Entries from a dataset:
^^^^^^^^
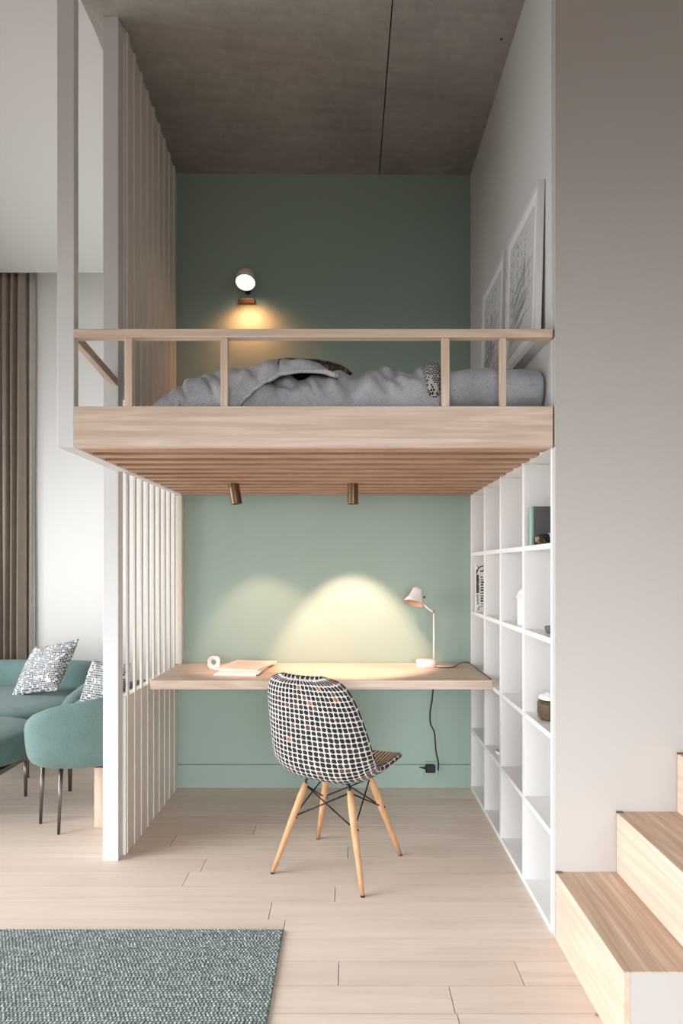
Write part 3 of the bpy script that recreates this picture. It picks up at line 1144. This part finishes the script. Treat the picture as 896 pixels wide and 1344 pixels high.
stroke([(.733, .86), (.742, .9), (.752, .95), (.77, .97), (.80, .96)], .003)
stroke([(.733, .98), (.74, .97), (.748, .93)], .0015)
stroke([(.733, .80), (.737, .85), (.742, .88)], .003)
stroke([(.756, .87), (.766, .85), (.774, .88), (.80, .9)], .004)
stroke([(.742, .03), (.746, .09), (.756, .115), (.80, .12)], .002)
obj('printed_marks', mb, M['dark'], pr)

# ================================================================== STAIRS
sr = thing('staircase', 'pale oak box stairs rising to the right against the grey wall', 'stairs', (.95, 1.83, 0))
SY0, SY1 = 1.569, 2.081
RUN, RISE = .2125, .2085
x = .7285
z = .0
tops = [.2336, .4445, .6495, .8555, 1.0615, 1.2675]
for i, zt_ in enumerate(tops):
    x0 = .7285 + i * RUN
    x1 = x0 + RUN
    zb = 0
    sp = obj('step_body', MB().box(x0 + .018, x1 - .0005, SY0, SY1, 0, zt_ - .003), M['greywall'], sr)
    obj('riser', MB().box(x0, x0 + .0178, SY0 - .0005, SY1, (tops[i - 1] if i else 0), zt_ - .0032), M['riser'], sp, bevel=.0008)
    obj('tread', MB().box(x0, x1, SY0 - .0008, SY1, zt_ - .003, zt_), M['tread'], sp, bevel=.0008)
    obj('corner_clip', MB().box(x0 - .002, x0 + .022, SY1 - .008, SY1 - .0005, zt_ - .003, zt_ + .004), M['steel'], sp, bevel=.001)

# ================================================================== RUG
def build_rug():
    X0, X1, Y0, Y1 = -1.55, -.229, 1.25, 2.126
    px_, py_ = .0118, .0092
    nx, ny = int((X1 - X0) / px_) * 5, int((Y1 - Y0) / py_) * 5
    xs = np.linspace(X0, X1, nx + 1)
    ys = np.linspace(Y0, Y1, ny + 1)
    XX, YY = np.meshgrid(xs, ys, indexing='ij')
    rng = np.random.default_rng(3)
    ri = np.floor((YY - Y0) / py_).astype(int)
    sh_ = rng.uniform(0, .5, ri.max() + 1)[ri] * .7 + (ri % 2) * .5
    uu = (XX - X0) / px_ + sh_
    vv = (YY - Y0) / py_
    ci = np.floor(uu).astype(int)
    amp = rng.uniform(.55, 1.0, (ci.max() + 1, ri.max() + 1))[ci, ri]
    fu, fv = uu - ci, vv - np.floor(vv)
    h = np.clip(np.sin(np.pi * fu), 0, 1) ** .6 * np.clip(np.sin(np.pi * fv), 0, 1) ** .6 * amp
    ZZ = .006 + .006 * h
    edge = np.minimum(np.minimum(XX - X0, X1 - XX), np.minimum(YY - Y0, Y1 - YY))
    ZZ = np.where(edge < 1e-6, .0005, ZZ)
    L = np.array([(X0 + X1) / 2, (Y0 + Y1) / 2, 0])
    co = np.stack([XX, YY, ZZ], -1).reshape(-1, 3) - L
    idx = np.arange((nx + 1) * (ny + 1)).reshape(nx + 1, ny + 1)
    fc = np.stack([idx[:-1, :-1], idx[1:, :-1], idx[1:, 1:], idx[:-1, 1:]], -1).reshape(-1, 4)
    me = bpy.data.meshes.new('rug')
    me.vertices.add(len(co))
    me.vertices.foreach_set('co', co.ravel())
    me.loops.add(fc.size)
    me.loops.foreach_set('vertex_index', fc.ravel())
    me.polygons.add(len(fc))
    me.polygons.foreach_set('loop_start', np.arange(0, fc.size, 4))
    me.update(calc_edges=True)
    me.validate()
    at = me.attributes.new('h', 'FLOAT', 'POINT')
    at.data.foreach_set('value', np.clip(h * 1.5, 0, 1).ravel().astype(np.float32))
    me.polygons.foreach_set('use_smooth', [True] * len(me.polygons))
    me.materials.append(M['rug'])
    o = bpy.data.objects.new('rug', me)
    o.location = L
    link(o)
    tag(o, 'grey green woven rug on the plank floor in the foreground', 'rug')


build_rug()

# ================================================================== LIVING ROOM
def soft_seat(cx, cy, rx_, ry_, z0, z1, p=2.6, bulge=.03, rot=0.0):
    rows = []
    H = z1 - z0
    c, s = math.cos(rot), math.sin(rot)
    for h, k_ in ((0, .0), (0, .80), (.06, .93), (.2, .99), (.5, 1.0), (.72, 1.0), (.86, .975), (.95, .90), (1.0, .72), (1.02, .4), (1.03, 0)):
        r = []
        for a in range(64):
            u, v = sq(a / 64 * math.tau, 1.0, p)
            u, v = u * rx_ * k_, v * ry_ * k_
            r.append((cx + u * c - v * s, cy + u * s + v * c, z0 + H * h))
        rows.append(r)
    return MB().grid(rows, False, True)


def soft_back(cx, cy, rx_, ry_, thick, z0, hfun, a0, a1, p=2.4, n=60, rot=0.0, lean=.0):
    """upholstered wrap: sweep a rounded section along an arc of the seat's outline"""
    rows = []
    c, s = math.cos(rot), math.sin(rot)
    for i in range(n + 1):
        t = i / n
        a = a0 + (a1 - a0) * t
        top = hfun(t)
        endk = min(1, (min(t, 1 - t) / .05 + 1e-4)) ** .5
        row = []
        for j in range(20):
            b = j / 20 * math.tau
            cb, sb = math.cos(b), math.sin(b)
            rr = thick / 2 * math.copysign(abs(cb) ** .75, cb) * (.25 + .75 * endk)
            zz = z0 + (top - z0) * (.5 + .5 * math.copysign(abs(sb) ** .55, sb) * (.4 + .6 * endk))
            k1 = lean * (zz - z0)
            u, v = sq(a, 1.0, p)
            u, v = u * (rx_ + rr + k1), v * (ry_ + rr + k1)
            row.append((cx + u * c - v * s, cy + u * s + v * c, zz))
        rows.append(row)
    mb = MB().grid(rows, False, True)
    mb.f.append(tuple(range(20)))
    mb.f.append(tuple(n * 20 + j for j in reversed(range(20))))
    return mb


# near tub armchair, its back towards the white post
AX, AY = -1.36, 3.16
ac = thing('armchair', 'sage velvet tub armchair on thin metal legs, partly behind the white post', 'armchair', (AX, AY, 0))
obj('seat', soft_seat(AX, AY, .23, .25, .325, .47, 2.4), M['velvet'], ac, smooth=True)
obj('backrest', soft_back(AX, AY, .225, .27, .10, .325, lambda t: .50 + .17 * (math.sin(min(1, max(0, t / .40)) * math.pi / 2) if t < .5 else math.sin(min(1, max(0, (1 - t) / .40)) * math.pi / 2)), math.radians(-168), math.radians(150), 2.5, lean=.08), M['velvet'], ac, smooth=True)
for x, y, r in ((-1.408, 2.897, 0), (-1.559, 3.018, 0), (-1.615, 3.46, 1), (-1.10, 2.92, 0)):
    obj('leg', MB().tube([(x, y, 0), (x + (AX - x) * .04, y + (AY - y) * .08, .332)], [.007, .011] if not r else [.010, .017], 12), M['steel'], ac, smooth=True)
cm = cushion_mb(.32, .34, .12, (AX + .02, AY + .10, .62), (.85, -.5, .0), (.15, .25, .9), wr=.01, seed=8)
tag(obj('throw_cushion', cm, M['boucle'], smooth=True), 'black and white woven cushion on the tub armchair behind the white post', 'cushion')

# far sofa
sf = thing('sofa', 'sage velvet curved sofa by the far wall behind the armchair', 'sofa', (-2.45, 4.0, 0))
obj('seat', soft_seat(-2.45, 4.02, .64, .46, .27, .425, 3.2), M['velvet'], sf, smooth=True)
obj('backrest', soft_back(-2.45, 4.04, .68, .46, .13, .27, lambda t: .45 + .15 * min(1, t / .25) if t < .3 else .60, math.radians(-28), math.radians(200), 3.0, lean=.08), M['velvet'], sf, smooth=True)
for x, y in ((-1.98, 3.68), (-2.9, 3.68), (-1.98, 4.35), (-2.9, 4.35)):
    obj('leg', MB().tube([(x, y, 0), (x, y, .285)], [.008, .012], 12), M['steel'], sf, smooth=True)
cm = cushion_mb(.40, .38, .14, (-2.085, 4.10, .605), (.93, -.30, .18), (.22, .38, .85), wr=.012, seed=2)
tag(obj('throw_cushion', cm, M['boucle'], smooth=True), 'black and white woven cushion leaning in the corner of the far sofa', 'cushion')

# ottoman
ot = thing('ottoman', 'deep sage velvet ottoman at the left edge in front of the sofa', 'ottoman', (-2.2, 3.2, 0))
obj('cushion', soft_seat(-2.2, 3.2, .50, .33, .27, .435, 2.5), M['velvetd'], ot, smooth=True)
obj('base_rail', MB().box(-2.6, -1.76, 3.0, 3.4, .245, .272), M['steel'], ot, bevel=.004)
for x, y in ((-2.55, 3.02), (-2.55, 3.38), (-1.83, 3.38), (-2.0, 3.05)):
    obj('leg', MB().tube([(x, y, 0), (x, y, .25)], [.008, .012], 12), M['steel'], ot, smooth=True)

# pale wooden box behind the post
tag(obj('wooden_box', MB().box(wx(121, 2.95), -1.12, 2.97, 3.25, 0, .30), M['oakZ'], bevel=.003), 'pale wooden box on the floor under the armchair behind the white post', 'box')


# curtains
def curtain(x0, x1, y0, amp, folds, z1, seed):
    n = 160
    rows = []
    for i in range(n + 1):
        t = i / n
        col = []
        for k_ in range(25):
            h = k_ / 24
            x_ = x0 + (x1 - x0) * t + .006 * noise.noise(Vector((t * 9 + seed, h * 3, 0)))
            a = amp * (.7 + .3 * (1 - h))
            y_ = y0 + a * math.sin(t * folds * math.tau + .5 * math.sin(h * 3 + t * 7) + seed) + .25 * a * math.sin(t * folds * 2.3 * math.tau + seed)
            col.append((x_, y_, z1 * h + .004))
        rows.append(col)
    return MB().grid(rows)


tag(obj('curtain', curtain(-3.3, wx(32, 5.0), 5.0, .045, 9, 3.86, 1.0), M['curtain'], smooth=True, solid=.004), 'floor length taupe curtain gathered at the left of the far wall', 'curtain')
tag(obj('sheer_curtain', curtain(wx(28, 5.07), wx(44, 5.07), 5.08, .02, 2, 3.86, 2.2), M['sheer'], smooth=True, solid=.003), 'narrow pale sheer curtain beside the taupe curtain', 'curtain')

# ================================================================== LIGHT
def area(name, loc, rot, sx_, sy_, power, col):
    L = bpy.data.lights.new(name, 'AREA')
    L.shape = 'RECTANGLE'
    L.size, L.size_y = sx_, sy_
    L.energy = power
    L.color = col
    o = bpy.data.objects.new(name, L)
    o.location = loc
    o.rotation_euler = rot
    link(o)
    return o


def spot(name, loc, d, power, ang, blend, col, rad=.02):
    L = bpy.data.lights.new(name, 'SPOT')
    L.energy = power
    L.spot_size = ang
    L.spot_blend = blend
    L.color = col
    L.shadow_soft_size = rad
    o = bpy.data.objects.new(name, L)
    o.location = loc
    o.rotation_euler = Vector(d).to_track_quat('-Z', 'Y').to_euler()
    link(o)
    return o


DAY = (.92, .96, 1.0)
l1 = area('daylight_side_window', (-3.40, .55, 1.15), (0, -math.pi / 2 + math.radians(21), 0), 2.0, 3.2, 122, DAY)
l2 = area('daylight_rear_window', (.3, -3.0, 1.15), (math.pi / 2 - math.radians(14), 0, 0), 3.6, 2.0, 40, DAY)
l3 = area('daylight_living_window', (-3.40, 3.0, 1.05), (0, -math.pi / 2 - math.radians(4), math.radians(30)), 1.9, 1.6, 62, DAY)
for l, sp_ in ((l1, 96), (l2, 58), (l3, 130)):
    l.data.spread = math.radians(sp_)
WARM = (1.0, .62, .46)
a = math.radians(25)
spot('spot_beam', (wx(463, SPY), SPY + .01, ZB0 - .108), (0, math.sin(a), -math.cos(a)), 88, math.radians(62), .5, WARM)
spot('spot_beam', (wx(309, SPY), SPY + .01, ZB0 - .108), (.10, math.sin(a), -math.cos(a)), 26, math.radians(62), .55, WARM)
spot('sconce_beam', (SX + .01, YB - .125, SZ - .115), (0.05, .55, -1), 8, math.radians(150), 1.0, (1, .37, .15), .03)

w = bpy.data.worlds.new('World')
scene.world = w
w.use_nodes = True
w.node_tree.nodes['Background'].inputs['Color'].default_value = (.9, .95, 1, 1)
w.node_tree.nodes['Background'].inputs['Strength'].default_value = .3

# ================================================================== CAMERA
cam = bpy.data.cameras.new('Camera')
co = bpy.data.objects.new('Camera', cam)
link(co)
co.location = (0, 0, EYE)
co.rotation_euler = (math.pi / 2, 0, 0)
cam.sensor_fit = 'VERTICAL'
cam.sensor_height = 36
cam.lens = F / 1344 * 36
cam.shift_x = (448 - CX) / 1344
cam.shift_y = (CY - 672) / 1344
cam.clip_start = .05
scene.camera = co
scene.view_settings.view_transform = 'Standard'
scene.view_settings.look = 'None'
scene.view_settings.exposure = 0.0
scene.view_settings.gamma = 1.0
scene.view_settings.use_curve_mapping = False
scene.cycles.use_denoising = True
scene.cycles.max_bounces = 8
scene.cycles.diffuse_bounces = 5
^^^^^^^^
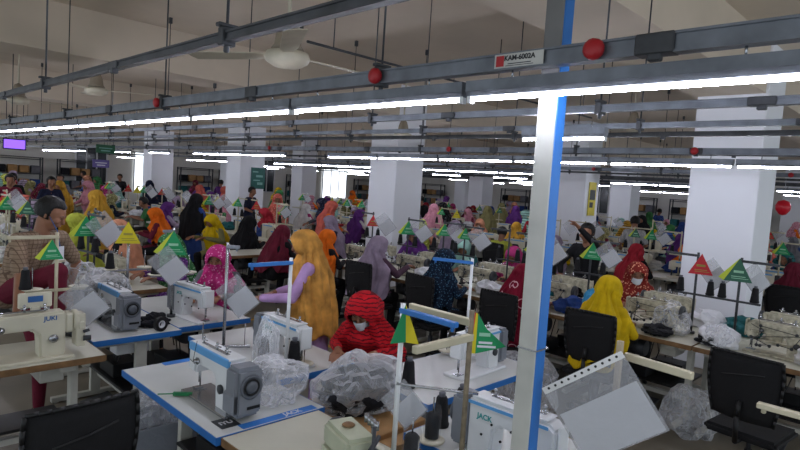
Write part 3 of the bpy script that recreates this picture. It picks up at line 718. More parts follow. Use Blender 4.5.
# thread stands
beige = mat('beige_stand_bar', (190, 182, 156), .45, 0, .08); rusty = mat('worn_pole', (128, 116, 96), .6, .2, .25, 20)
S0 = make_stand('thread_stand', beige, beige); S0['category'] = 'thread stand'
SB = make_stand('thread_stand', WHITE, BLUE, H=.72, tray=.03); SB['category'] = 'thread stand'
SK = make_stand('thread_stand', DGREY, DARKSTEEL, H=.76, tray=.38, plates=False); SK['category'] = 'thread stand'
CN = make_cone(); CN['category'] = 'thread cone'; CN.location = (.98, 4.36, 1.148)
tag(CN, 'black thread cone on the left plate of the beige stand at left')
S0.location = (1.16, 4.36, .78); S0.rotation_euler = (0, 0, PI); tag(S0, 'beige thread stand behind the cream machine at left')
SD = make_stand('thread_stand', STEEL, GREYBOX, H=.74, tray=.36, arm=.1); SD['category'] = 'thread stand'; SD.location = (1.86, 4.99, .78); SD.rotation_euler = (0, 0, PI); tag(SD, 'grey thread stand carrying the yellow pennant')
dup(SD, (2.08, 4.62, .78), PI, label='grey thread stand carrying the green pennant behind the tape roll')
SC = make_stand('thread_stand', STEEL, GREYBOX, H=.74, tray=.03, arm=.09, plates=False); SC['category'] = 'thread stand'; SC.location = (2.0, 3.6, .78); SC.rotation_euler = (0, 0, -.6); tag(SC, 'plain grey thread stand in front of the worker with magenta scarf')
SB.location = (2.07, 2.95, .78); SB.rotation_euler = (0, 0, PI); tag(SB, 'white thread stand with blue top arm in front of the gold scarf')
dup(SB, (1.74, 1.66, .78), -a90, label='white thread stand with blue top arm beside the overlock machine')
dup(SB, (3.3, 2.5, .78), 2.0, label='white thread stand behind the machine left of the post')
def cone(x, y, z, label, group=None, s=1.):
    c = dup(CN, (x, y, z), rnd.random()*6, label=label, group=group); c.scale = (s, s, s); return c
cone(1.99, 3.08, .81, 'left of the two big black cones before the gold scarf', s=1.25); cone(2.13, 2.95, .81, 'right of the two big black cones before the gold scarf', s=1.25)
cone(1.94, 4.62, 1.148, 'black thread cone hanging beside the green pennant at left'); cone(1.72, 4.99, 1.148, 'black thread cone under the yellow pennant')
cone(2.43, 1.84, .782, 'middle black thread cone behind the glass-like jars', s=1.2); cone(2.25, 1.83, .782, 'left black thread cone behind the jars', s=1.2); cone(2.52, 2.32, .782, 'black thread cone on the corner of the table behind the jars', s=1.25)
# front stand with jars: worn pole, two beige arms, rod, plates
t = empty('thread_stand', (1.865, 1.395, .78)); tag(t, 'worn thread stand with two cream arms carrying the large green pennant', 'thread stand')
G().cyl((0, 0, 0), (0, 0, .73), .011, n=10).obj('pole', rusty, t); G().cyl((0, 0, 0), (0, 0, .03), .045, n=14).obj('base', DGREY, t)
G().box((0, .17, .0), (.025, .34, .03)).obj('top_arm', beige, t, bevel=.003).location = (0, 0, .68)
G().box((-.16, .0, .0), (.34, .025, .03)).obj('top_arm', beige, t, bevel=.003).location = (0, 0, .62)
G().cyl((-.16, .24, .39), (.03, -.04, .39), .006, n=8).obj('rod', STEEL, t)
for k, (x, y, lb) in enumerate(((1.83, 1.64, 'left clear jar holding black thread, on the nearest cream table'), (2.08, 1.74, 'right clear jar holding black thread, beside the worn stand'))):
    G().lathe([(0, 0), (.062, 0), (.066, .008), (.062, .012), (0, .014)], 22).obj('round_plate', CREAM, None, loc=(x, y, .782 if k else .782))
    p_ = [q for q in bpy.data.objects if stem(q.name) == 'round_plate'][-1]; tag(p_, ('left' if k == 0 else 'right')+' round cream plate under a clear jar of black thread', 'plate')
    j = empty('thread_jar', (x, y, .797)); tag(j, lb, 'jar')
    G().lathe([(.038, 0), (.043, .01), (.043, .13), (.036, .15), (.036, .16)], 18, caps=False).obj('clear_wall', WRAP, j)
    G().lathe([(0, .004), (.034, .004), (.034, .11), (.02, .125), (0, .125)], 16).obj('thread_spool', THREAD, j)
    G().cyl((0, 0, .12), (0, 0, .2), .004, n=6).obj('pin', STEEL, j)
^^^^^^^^
— Work required —
Extract exactly and only the lines above from the line containing "me.polygons.foreach_set('use_smooth', [True] *" through the line containing "return MB().grid(rows, False, True)", both end lines included.

— The answer —
    me.polygons.foreach_set('use_smooth', [True] * len(me.polygons))
    me.materials.append(M['rug'])
    o = bpy.data.objects.new('rug', me)
    o.location = L
    link(o)
    tag(o, 'grey green woven rug on the plank floor in the foreground', 'rug')


build_rug()

# ================================================================== LIVING ROOM
def soft_seat(cx, cy, rx_, ry_, z0, z1, p=2.6, bulge=.03, rot=0.0):
    rows = []
    H = z1 - z0
    c, s = math.cos(rot), math.sin(rot)
    for h, k_ in ((0, .0), (0, .80), (.06, .93), (.2, .99), (.5, 1.0), (.72, 1.0), (.86, .975), (.95, .90), (1.0, .72), (1.02, .4), (1.03, 0)):
        r = []
        for a in range(64):
            u, v = sq(a / 64 * math.tau, 1.0, p)
            u, v = u * rx_ * k_, v * ry_ * k_
            r.append((cx + u * c - v * s, cy + u * s + v * c, z0 + H * h))
        rows.append(r)
    return MB().grid(rows, False, True)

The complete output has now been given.